Les ados japonais ne rêvent plus tellement des Etats-Unis, et Mishima n'a jamais fait rêver que son "armée" de vingt hommes. C'est le goût des Occidentaux pour l'exotisme qui a plaqué sur lui le Japon "éternel", mais lui-même était un "exote" dans son propre pays. Quand se débarrassera-t-on de l'éternel ?

Etchdi

Flocon a dit…

"je trouve ce post médiocre."
C'est beaucoup demander à l'excellence que d'être quotidiennement à disposition... ;-)

Pour un peu j'oublierais qu'il ne s'agit que d'une page de blog et non de la soutenance d'un partiel à Paris X... Serait-ce le naturel professoral qui a repris le dessus Etchdi?

Il me paraît que ta réaction est d'ordre émotionel plus qu'autre chose parce que tu n'expliques pas en quoi ledit billet est médiocre.
Cela dit, je ne te conteste nullement bien entendu ton appréciation.

Peut-être le mot "universalité" est-il cause d'un malentendu. Tu sembles avoir compris que je lui attachais une valeur positive - ce que tu sembles refuser pour les raisons que tu énonces - et il est vrai que c'est l'interprétation la plus "naturelle". Je n'y avais pas pris garde.

J'aurais peut-être dû dire "mondialisation", "universalité" laissant peut-être entendre que c'est le but ultime et indépassable auquel doit tendre toute la créativité conceptuelle d'une société donnée.

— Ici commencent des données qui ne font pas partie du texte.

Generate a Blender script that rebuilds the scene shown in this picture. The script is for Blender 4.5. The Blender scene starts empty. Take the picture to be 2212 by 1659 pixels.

Je n'avais pas pensé à l'armée d'excités entourant Mishima mais je l'avais pris comme exemple d'un certain Japon qui se revendiquait "éternel" justement, peu importe qu'il fût extrêmement populaire ou pas.
Par ailleurs, c'est aussi un écrivain d'une certaine tenue -on n'aime, on n'aime pas- mais il représentait quelque chose que j'avais cru opportun de mettre en relief ici.

Désolé... ;-)

Anonyme a dit…

C'est vrai, j'ai trouvé ce post inhabituellement rempli de clichés, et je me suis peut-être montré un peu véhément, voire professoral (bien que je n'enseigne pas, ni à Paris X ni ailleurs).
Il se trouve que j'ai abandonné les humanités classiques occidentales il y a bien longtemps à cause de la prétention universaliste hors de laquelle point de salut qui suintait de partout. Je pense encore que mon idée était bonne ; elle me fournit des perspective aussi multiples que certaines peintures chinoises. C'est donc un sujet que j'ai à coeur.

Ceci dit j'aime beaucoup l'écrivain Mishima. Mais son idéal de bushido est aussi utile à l'humanité que la Chanson de geste. On est dans la fantasmagorie. C'est du donquichottisme (?) mal embouché...

Etchdi

Flocon a dit…

"j'ai trouvé ce post inhabituellement rempli de clichés"
Ah ben là c'est plus clair... (smile)

"Nemo mortalium omnibus horis sapit"

Curieusement, si tu es allé chez SF, ms.miami a soulevé la même interrogation relativement à la valeur supposée indiscutable de l'universalité.

Encore plus curieusement, il se trouve que c'est sur mon billet ("Close encounter" etc.).

2 billets faisant surgir la même problématique, c'est bizarre non?

Aveu: j'igorais l'existence de ladite problématique. Merci de m'avoir mis au parfum.